Michael McDowell, who was minister for justice from 2002 to 2007, said both governments feared that a dissident group would fill the void left by a disbanding of the Provisional IRA.

Writing in the Irish Times today, Mr McDowell said the governments felt that an "inert" IRA would become a harmless group rather like the old IRA and this would be the lesser of two evils.

Since the murder of Mr McGuigan in Belfast two weeks ago, attention has been focused by politicians north and south of the border on the status of the IRA.

Sinn Féin TD Brian Stanley yesterday said the party welcomed the review, which he said would show the IRA had stood down and did not exist.

Mr Stanley said there may be other groups masquerading as "some kind of IRA" such as the Real IRA or the continuity IRA but they should disband and go away as they had no contribution to make.

Tánaiste Joan Burton said she understands that the garda assessment will be carried out within a reasonable period.

She said it is now known that some people previously involved in the IRA are "morphing" into people involved in criminality and racketeering along with codes of silence and "omerta", which she said fills her with trepidation.

Ms Burton said there was a movement towards Mafia-style organisations, which damage communities.

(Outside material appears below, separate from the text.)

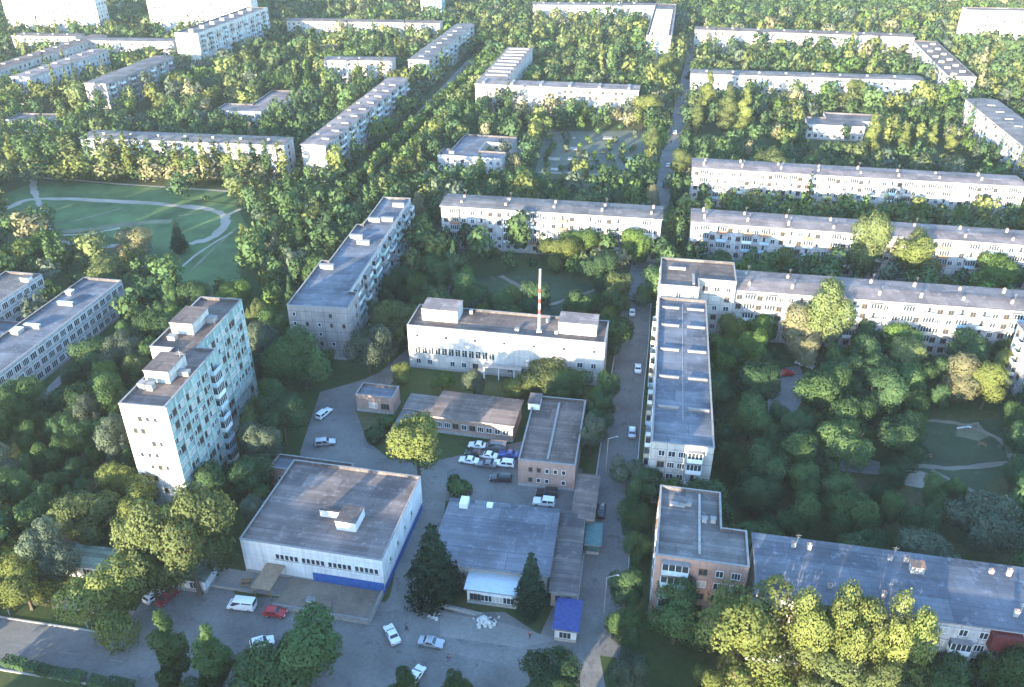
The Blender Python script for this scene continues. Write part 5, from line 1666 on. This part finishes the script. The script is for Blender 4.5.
b = MB(); b.box(-.9, .9, -.4, .4, .70, .76, 'wood'); b.build('tabletop', tbl)
for s in (-1, 1):
    b = MB(); b.box(-.9, .9, s * .75 - .15, s * .75 + .15, .42, .47, 'wood'); b.build('seat', tbl)
    b = MB(); b.box(s * .6 - .05, s * .6 + .05, -.7, .7, 0, .08, 'wood'); b.box(s * .6 - .05, s * .6 + .05, -.06, .06, .083, .698, 'wood'); b.box(s * .6 - .04, s * .6 + .04, -.8, -.065, .33, .418, 'wood'); b.box(s * .6 - .04, s * .6 + .04, .065, .8, .33, .418, 'wood'); b.build('leg', tbl)
# white box sign at the terrace corner
pb = at(311, 601, .6)
bx = thing('storage_box', 'white box standing at the kerb in front of the store terrace', 'box', (pb.x, pb.y, .02), rzs)
b = MB(); b.box(-.7, .7, -.5, .5, 0, 1.1, 'white_paint'); b.build('body', bx)
b = MB(); b.box(-.76, .76, -.56, .56, 1.103, 1.2, 'coping'); b.build('lid', bx)
# rubble heap
rp = at(484, 622)
rb = MB(); rg = random.Random(3)
for i in range(70):
    a = rg.uniform(0, 6.28); d = abs(rg.gauss(0, 1.1)); s = rg.uniform(.15, .45)
    z = max(0, .9 - d * .45)
    rb.tube((d * math.cos(a), d * .7 * math.sin(a), z - .1), (d * math.cos(a) + s * rg.uniform(-.5, .5), d * .7 * math.sin(a) + s * rg.uniform(-.5, .5), z + s), s, s * .6, 'rubble', 5)
o = rb.build('rubble_heap', None, (rp.x, rp.y, .02)); tag(o, 'heap of white building rubble between the two dark spruces', 'rubble')
p2 = at(434, 617)
rb = MB()
for i in range(22):
    a = rg.uniform(0, 6.28); d = abs(rg.gauss(0, .6)); s = rg.uniform(.12, .35)
    rb.tube((d * math.cos(a), d * math.sin(a), -.1), (d * math.cos(a), d * math.sin(a) + .1, s + max(0, .4 - d * .4)), s, s * .6, 'rubble', 5)
o = rb.build('rubble_heap', None, (p2.x, p2.y, .02)); tag(o, 'small pale debris pile at the left end of the short wall', 'rubble')
sheet('concrete_pad', G((440, 612), (500, 622), (560, 640), (520, 648), (440, 636)), .028, 'paving', True)

# playground in the court
pp = at(970, 432)
sw = thing('swing_frame', 'grey swing frame on the courtyard playground', 'swing', (pp.x, pp.y, .02), R(20))
b = MB(); b.tube((-1.8, 0, 2.3), (1.8, 0, 2.3), .05, .05, 'steel')
for s in (-1, 1):
    b.tube((s * 1.8, 0, 2.3), (s * 1.8, .8, 0), .05, .05, 'steel'); b.tube((s * 1.8, 0, 2.3), (s * 1.8, -.8, 0), .05, .05, 'steel')
b.build('frame', sw)
for s in (-.7, .7):
    b = MB(); b.box(s - .25, s + .25, -.12, .12, .5, .54, 'wood'); b.tube((s - .22, 0, .54), (s - .22, 0, 2.28), .012, .012, 'steel', 4); b.tube((s + .22, 0, .54), (s + .22, 0, 2.28), .012, .012, 'steel', 4); b.build('seat', sw)
pp = at(963, 431)
sl = thing('slide', 'small white playground slide next to the swing frame', 'slide', (pp.x, pp.y, .02), R(-30))
b = MB(); b.face([(-1.4, -.3, .3), (-1.4, .3, .3), (.8, .3, 1.6), (.8, -.3, 1.6)][::-1], 'white_paint'); b.face([(-1.4, -.3, .25), (-1.4, .3, .25), (.8, .3, 1.55), (.8, -.3, 1.55)], 'white_paint'); b.box(.8, 1.4, -.3, .3, 1.5, 1.58, 'white_paint'); b.build('chute', sl)
b = MB()
for x in (.82, 1.38):
    for y in (-.28, .28): b.tube((x, y, 0), (x, y, 2.2), .03, .03, 'steel', 5)
b.build('ladder', sl)
for i, (u, v, d, w) in enumerate(((928, 458, 10, 'near the path junction'), (982, 446, -30, 'at the playground corner'), (921, 452, 60, 'beside the dark overhanging tree'))):
    p = at(u, v); be = thing('bench', 'wooden bench ' + w, 'bench', (p.x, p.y, .02), R(d), 'courtyard benches')
    b = MB(); b.box(-.9, .9, -.2, .2, .42, .47, 'wood'); b.build('seat', be)
    b = MB(); b.box(-.9, .9, .2, .25, .55, .9, 'wood'); b.build('backrest', be)
    for s in (-.7, .7):
        b = MB(); b.box(s - .05, s + .05, -.18, .26, 0, .418, 'concrete'); b.build('leg', be)


# street lamps
def lamp(u, v, deg, label):
    p = at(u, v); r0 = thing('street_lamp', label, 'street lamp', (p.x, p.y, 0), R(deg), 'street lamps')
    b = MB(); b.tube((0, 0, 0), (0, 0, 8.5), .11, .07, 'pale_concrete', 8); b.tube((0, 0, 8.45), (1.6, 0, 9.0), .05, .04, 'steel', 6); b.build('pole', r0)
    b = MB(); b.box(1.5, 2.1, -.12, .12, 8.93, 9.08, 'steel'); b.build('lamp_head', r0)


lamp(88, 628, 260, 'concrete street lamp at the foot of the wide yellow-green street tree')
lamp(10, 615, 260, 'concrete street lamp by the yellow-green tree at the left edge')
lamp(604, 612, 0, 'concrete street lamp at the street mouth by the blue kiosk')
lamp(606, 470, 0, 'concrete street lamp on the verge near the red-walled annex')
lamp(616, 360, 0, 'concrete street lamp on the verge beside the white hall')


# people
def skin_chain(name, chain, mat, parent):
    """chain: list of (points, radii, links) grown into one smooth surface"""
    pts, rad, edges = chain
    me = bpy.data.meshes.new(name); me.from_pydata(pts, edges, [])
    o = obj(name, me, parent)
    md = o.modifiers.new('skin', 'SKIN'); md.use_smooth_shade = True
    for i, r in enumerate(rad):
        me.skin_vertices[0].data[i].radius = (r, r * .8) if isinstance(r, float) else r
    me.skin_vertices[0].data[0].use_root = True
    s = o.modifiers.new('sub', 'SUBSURF'); s.levels = 1; s.render_levels = 1
    me.materials.append(M[mat])
    return o


def ensure_skin(me):
    if not me.skin_vertices:
        bm = bmesh.new(); bm.from_mesh(me); bm.verts.layers.skin.verify(); bm.to_mesh(me); bm.free()


_old = bpy.data.meshes.new
def person(u, v, deg, label, top, legs, stride=.25):
    p = at(u, v)
    r0 = thing('person', label, 'person', (p.x, p.y, .03), R(deg))
    s = stride
    J = [(0, 0, .95), (0, 0, 1.2), (0, 0, 1.42), (0, 0, 1.52), (0, .02, 1.62), (0, .02, 1.74),
         (.2, 0, 1.42), (.26, .05 + s * .3, 1.14), (.27, .12 + s * .5, .9), (.275, .16 + s * .55, .78), (-.2, 0, 1.42), (-.26, -.03 - s * .3, 1.14), (-.27, .02 - s * .4, .9), (-.275, .05 - s * .4, .78),
         (.1, 0, .9), (.1, s * .7, .5), (.1, s, .09), (.1, s + .2, .05), (-.1, 0, .9), (-.1, -s * .4, .5), (-.1, -s, .1), (-.1, -s + .2, .05)]
    Rd = [.15, .15, .15, .06, .10, .085, .065, .05, .04, .035, .065, .05, .04, .035, .09, .065, .045, .04, .09, .065, .045, .04]
    E = [(0, 1), (1, 2), (2, 3), (3, 4), (4, 5), (2, 6), (6, 7), (7, 8), (8, 9), (2, 10), (10, 11), (11, 12), (12, 13), (0, 14), (14, 15), (15, 16), (16, 17), (0, 18), (18, 19), (19, 20), (20, 21)]
    def grow(nm, idx, grow_by, mat):
        mp_ = {k: i for i, k in enumerate(idx)}
        me = bpy.data.meshes.new(nm)
        me.from_pydata([J[k] for k in idx], [(mp_[a], mp_[c]) for a, c in E if a in mp_ and c in mp_], [])
        ensure_skin(me)
        o = obj(nm, me, r0)
        for i, k in enumerate(idx):
            me.skin_vertices[0].data[i].radius = (Rd[k] + grow_by, (Rd[k] + grow_by) * .85)
        me.skin_vertices[0].data[0].use_root = True
        md = o.modifiers.new('skin', 'SKIN'); md.use_smooth_shade = True
        sb = o.modifiers.new('sub', 'SUBSURF'); sb.levels = 1; sb.render_levels = 1
        me.materials.append(M[mat])
    grow('body', list(range(22)), 0, 'skin')
    grow('jacket', [0, 1, 2, 6, 7, 8, 10, 11, 12], .02, top)
    grow('trousers', [0, 14, 15, 16, 18, 19, 20], .018, legs)
    b = MB()
    bm = bmesh.new(); bmesh.ops.create_uvsphere(bm, u_segments=10, v_segments=8, radius=.115, matrix=Matrix.Translation((0, -.01, 1.70)))
    bmesh.ops.delete(bm, geom=[v_ for v_ in bm.verts if v_.co.z < 1.66 and v_.co.y > -.02], context='VERTS')
    hm = bpy.data.meshes.new('hair'); bm.to_mesh(hm); bm.free(); hm.materials.append(M['hair']); obj('hair', hm, r0)


person(185, 590, 200, 'person in a yellow top walking past the dark red car', 'cloth_yellow', 'cloth_white')
person(407, 631, 100, 'person in dark clothes walking beside the turning white car', 'cloth_dark', 'cloth_dark', .3)
person(449, 662, 160, 'person in dark clothes crossing the road below the silver saloon', 'cloth_dark', 'cloth_blue', .3)
person(530, 638, 20, 'person in red and dark clothes at the foot of the slim spruce', 'cloth_red', 'cloth_dark')

# ------------------------------------------------------------------ light, air, camera output
EL, AZ = R(8.8), R(30)             # sun low behind the camera on the left
sd = bpy.data.lights.new('sun', 'SUN'); sd.energy = 2.9; sd.angle = R(.5); sd.color = (1.0, .86, .62)
so = bpy.data.objects.new('sun', sd); COL.objects.link(so)
direction = Vector((math.sin(AZ) * math.cos(EL), math.cos(AZ) * math.cos(EL), -math.sin(EL)))
so.rotation_euler = direction.to_track_quat('-Z', 'Y').to_euler()
so.location = (-200, -300, 200)
W = bpy.data.worlds.new('World'); SC.world = W; W.use_nodes = True
nt = W.node_tree
sk = nt.nodes.new('ShaderNodeTexSky'); sk.sky_type = 'NISHITA'; sk.sun_disc = False
sk.sun_elevation = EL; sk.sun_rotation = math.pi + AZ
sk.air_density = 1.0; sk.dust_density = 0.4; sk.ozone_density = 3.0
bg = nt.nodes['Background']; bg.inputs['Strength'].default_value = .15
nt.links.new(sk.outputs[0], bg.inputs['Color'])
SC.view_settings.view_transform = 'Standard'; SC.view_settings.look = 'None'
SC.view_settings.exposure = 3.15; SC.view_settings.gamma = 1.0
SC.view_settings.use_curve_mapping = False
SC.cycles.max_bounces = 6; SC.cycles.diffuse_bounces = 3; SC.cycles.transmission_bounces = 3; SC.cycles.transparent_max_bounces = 4
SC.cycles.use_denoising = True

# evening haze over the whole district
hm = bpy.data.materials.new('haze'); hm.use_nodes = True
hn = hm.node_tree; hn.nodes.remove(hn.nodes['Principled BSDF'])
pv = hn.nodes.new('ShaderNodeVolumePrincipled'); pv.inputs['Density'].default_value = .00009; pv.inputs['Color'].default_value = (.86, .90, .96, 1); pv.inputs['Anisotropy'].default_value = .2
hn.links.new(pv.outputs[0], hn.nodes['Material Output'].inputs['Volume'])
M['haze'] = hm
hb = MB(); hb.box(-1850, 1850, -650, 2650, -1, 122, 'haze')
tag(hb.build('haze'), 'thin evening haze lying over the whole district', 'haze', kind='stuff')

Analysis: Northern Editor Tommie Gorman

This is a very significant development. My instinct is Mike Nesbitt will get full backing on Saturday when the ruling party votes on Mr Nesbitt’s recommendation.

Peter Robinson is on holidays at the moment but when he returns the focus will then turn to the DUP and it is hard to see how the DUP cannot follow suit.

I can see Stormont being suspended. This is new, new territory for Teresa Villiers as Secretary of State.

This is the reality: One unionist party is withdrawing from government, the other one is likely to do so.

All of the parties up North and indeed the parties of Government down south are going to have to be part of the effort to find a solution.

If Stormont is suspended the political tension will increase, there’ll be a vacuum.  The UK and Irish governments will then have no option but to step in.

The sum result is further uncertainty and further instability.